With Westworld rounding a creative corner and turning into the series it was always meant to be, producer J.J. Abrams has a new mystery box narrative to set up. This time, it will be on Hulu and in partnership with Stephen King, suddenly one of the hottest commodities in Hollywood thanks to Stranger Things and It. We still don’t know much about this shower other than its title (Castle Rock), cast list (André Holland, Melanie Lynskey, Sissy Spacek, Bill Skarsgård, Jane Levy, Scott Glenn), and very, very basic premise (a mystery/horror narrative set in a kind of shared cinematic universe version of Castle Rock, Maine, the setting of and often adjacent to quite a few King stories). Hulu debuted a new teaser trailer during its upfront presentation in New York City this morning:

This follows last fall’s similarly cryptic teaser:

That’s a lot more of Shawshank State Prison than I was expecting. The teaser confirmed the connection and the new trailer doubles down on it, even including a quick scan of a wall inside the prison revealing a picture of the prior warden played by Bob Gunton in Shawshank Redemption.

Moreover, just to make things more confusing, It‘s Bill Skarsgård is in this but he’s not playing Pennywise.

So, what is going on here?

Standard Abrams mystery box stuff. The show won’t make total sense until we finally get to see it, and even then it will probably take a couple of episodes for the mysteries to unfurl. However, it seems obvious that they’ve taken one of the quirks of Stephen King’s stories – that so many of them take place in Maine – and zeroed in on a location and asked, essentially, “What if that place is haunted or has some super dark and super secret history?”

My expectation is this will be a series about a town full of secrets (ala Twin Peaks or Leftovers: Season 2) and probably an entire tortured past only fully known by a select few if any. All of the King connections, such as Shawshank and any other locales or characters that might hop by, will initially feel like a bonus, but they’ll do enough heavy lifting to ensure this isn’t just Easter Egg: The TV Series.

We’ve been burned very recently by King TV adaptations. Spike’s The Mist, now on Netflix, meandered far too long and took rather curious approaches to hot-button topics like rape and sexual abuse. It was canceled after one season. Hulu’s own 11.22.63 resolved in such a magic-reset-button way that the entire series felt like a waste of time.

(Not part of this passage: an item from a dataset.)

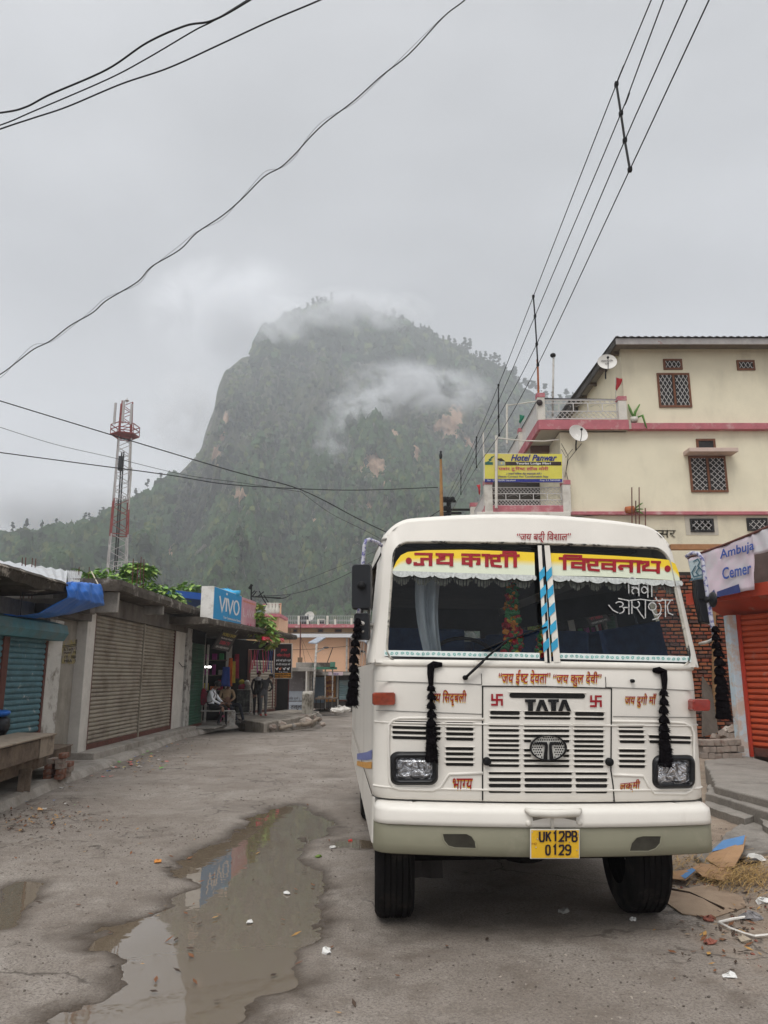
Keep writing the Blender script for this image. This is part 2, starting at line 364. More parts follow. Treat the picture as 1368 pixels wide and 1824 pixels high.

Except, of course, this isn’t a strict Stephen King adaptation. We don’t what it is, really. It’s something new, more akin to the Goosebumps movie idea of throwing a famous author’s biggest works into the same universe and seeing what happens. We’ve seen Hollywood try and usually fail to bring King’s work to film and TV. It’s high time somewhat tried something a little different. That it comes with Abrams attached as producer means a purposefully opaque marketing and probably even storytelling strategy, but the person who created the show is someone named Sam Shaw, a Masters of Sex writer who previously created WGN’s short-lived Manhattan. I look forward to seeing what tricks he has up his sleeve. What about you?

Castle Rock premiere on Hulu on July 25.